The slave’s story: James, by Percival Everett, reviewed

A retelling of The Adventures of Huckleberry Finn in the voice of Huck’s companion the runaway slave changes the nature of the pair’s relationship – not always for the better

‘Jim and Huck turned in and slept’. Drawing by E.W. Kemble from The Adventures of Huckleberry Finn by Mark Twain, 1884. [Alamy] 
issue 27 April 2024

Rereading The Adventures of Huckle-berry Finn can be a saddening experience. It’s not just the oft-repeated n-word that jolts, then pains, then twinges; it’s the ‘no sah’, ‘I’s agwyne to’ locutions of Huck’s companion, the runaway slave Jim. In retelling the celebrated adventure story in Jim’s own voice, Percival Everett upends the convention.
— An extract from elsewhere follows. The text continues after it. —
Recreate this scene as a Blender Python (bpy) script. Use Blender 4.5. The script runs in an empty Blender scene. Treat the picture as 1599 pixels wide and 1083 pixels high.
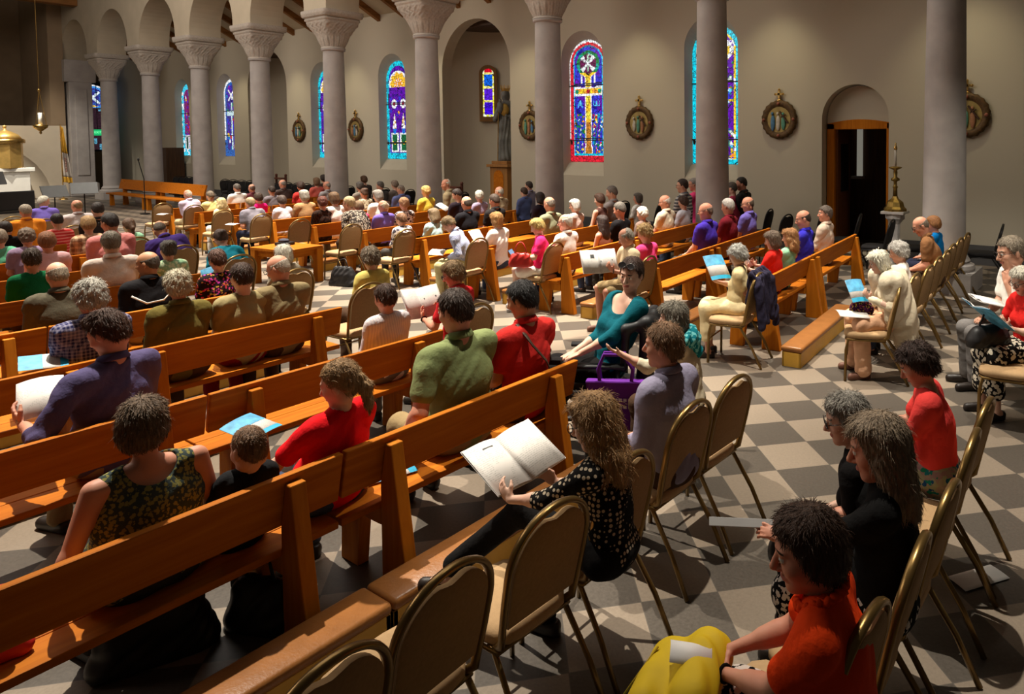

James and his fellow slaves can speak perfectly good English between themselves. It’s only when white folks are around that they perform blackness. Whether two slaves out of the earshot of whites would discuss if a situation represents ‘an example of proleptic irony or dramatic irony’ is another matter.

Huck Finn is one of the great voices in all literature – coarse, honest, bewildered, innocent, moral, and hilarious without intending to be. Everett doesn’t even try to reflect this in a narrative that’s more about action and anger than atmosphere. He couldn’t in any case rival the knowledge of the Mississippi of the man who took his pen-name from a river pilot’s cry. When a steamboat smashes the pair’s raft, Huck says: ‘I dived – and I aimed to find the bottom, too, for a 30ft wheel had got to go over me, and I wanted it to have plenty of room.’ No point touching up a passage like that.

In Huckleberry, Jim and other slaves are superstitious and gullible, easy to tease and amaze. In James, this is another pretence; white people must always be made to feel intellectually superior. The novel is plotted fairly tightly on the original text, but during their journey downriver the two fugitives are separated several times. It’s when filling in these episodes that Everett’s retelling comes alive.

Though we lose, for example, the shocking murder of Boggs by Colonel Sherburn, witnessed by Huck alone, Everett has James fall in with a troupe of minstrels.